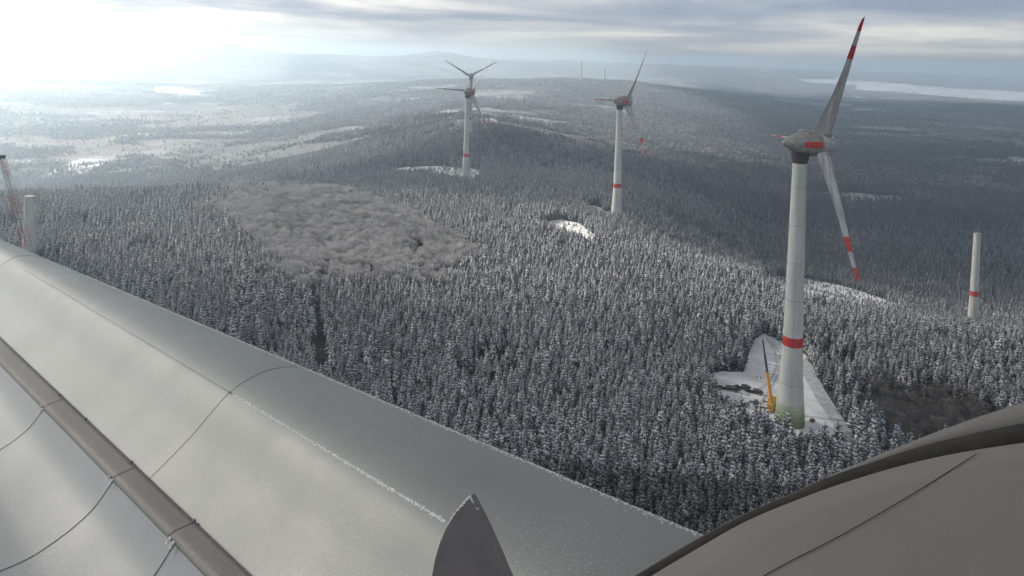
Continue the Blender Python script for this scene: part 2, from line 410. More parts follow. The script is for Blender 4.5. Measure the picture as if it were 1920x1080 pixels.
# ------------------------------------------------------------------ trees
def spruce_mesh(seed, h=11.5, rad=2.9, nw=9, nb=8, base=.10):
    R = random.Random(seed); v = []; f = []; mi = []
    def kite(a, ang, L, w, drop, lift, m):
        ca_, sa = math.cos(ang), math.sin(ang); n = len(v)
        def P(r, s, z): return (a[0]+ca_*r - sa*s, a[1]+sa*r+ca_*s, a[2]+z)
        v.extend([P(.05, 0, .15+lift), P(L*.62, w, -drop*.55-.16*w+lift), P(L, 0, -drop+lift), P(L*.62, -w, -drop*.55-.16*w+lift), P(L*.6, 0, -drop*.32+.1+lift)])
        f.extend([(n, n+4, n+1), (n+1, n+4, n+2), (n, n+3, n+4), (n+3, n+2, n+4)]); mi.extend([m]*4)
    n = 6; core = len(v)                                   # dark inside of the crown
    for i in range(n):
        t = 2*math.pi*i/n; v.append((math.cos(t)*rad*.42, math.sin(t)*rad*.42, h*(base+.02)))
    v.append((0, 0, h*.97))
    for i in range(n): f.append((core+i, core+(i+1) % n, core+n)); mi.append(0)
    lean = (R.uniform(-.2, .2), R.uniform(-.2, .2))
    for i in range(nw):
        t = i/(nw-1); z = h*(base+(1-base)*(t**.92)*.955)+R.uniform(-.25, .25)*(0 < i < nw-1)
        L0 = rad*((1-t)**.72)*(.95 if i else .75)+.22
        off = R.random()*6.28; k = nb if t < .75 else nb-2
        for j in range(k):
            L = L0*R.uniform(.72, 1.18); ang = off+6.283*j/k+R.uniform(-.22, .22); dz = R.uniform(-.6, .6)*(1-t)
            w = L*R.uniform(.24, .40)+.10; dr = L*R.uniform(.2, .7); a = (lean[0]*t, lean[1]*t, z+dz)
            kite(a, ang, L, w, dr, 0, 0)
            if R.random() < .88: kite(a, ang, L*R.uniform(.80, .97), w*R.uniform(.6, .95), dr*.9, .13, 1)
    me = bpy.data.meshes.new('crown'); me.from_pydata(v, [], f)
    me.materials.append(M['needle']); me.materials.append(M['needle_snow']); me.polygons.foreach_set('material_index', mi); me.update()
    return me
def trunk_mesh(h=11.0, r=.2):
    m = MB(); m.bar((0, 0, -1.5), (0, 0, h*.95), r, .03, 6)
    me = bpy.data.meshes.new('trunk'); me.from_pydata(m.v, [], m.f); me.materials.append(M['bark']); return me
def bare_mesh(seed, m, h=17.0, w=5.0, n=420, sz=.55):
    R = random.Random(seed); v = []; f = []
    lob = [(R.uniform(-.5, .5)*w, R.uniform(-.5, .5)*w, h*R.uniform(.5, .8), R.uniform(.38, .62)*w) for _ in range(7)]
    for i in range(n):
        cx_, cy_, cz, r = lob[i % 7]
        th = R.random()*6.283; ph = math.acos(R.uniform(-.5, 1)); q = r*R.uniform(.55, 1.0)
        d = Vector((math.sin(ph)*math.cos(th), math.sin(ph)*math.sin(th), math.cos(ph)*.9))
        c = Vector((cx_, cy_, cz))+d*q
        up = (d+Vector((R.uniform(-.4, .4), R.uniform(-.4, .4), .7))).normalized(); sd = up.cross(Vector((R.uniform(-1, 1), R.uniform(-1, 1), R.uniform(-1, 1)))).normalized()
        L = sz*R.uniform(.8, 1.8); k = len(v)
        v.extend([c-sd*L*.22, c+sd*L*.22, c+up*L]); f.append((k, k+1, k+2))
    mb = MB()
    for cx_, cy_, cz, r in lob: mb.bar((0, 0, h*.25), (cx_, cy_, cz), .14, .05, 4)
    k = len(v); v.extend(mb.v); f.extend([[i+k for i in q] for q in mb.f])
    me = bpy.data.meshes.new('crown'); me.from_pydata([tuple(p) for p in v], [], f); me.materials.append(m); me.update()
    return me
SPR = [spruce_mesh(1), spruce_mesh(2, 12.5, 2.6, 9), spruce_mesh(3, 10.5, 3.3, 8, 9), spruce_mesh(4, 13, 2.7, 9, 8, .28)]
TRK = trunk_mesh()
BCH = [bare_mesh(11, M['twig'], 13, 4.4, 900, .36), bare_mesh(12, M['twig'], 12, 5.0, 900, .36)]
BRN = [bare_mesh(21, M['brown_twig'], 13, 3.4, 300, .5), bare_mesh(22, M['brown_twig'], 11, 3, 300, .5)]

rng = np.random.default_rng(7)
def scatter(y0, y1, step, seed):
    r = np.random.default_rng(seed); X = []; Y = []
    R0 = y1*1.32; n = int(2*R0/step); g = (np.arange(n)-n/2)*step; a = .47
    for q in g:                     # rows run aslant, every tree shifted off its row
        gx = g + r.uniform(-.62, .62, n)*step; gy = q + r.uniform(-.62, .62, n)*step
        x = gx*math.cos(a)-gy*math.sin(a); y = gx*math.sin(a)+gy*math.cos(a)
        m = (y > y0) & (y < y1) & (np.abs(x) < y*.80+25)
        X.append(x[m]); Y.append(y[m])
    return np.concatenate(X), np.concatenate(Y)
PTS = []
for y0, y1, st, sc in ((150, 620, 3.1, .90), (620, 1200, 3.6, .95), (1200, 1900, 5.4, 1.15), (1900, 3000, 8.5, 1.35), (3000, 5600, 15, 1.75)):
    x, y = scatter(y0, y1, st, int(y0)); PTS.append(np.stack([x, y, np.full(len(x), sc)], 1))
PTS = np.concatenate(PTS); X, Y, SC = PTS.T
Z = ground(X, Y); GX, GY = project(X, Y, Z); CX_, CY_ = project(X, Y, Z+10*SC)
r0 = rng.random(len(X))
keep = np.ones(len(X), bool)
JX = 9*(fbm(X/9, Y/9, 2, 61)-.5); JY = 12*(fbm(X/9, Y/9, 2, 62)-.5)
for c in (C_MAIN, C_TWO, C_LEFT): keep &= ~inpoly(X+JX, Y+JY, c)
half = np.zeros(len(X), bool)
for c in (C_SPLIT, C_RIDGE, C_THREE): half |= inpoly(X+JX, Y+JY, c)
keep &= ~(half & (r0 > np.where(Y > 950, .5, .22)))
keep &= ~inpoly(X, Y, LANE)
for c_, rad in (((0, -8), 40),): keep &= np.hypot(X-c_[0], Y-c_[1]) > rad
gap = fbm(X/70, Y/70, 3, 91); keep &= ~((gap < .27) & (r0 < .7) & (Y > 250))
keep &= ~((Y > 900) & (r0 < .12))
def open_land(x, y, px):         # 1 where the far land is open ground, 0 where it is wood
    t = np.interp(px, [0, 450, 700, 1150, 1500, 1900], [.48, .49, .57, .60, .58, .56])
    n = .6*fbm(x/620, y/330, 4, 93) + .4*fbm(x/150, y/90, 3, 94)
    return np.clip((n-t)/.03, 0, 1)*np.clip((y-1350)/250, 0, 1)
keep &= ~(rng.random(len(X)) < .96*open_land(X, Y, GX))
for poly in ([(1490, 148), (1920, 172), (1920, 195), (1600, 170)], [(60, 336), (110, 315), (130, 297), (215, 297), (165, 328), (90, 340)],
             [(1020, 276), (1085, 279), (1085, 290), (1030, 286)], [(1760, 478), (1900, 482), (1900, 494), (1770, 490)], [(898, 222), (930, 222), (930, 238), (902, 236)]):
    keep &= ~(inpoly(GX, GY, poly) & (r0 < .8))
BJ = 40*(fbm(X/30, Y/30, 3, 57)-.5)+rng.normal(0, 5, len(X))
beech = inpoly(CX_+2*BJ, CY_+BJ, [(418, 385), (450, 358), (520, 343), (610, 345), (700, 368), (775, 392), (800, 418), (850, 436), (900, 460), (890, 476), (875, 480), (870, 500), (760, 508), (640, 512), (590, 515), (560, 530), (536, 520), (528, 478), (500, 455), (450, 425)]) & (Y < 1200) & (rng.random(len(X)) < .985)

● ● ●

Aim of the exercise: Leave out the pictures, then repeat the listing above exactly from its first line to the line with "v.append((0, 0, h*.97))", inclusive.

The answer:
Continue the Blender Python script for this scene: part 2, from line 410. More parts follow. The script is for Blender 4.5. Measure the picture as if it were 1920x1080 pixels.
# ------------------------------------------------------------------ trees
def spruce_mesh(seed, h=11.5, rad=2.9, nw=9, nb=8, base=.10):
    R = random.Random(seed); v = []; f = []; mi = []
    def kite(a, ang, L, w, drop, lift, m):
        ca_, sa = math.cos(ang), math.sin(ang); n = len(v)
        def P(r, s, z): return (a[0]+ca_*r - sa*s, a[1]+sa*r+ca_*s, a[2]+z)
        v.extend([P(.05, 0, .15+lift), P(L*.62, w, -drop*.55-.16*w+lift), P(L, 0, -drop+lift), P(L*.62, -w, -drop*.55-.16*w+lift), P(L*.6, 0, -drop*.32+.1+lift)])
        f.extend([(n, n+4, n+1), (n+1, n+4, n+2), (n, n+3, n+4), (n+3, n+2, n+4)]); mi.extend([m]*4)
    n = 6; core = len(v)                                   # dark inside of the crown
    for i in range(n):
        t = 2*math.pi*i/n; v.append((math.cos(t)*rad*.42, math.sin(t)*rad*.42, h*(base+.02)))
    v.append((0, 0, h*.97))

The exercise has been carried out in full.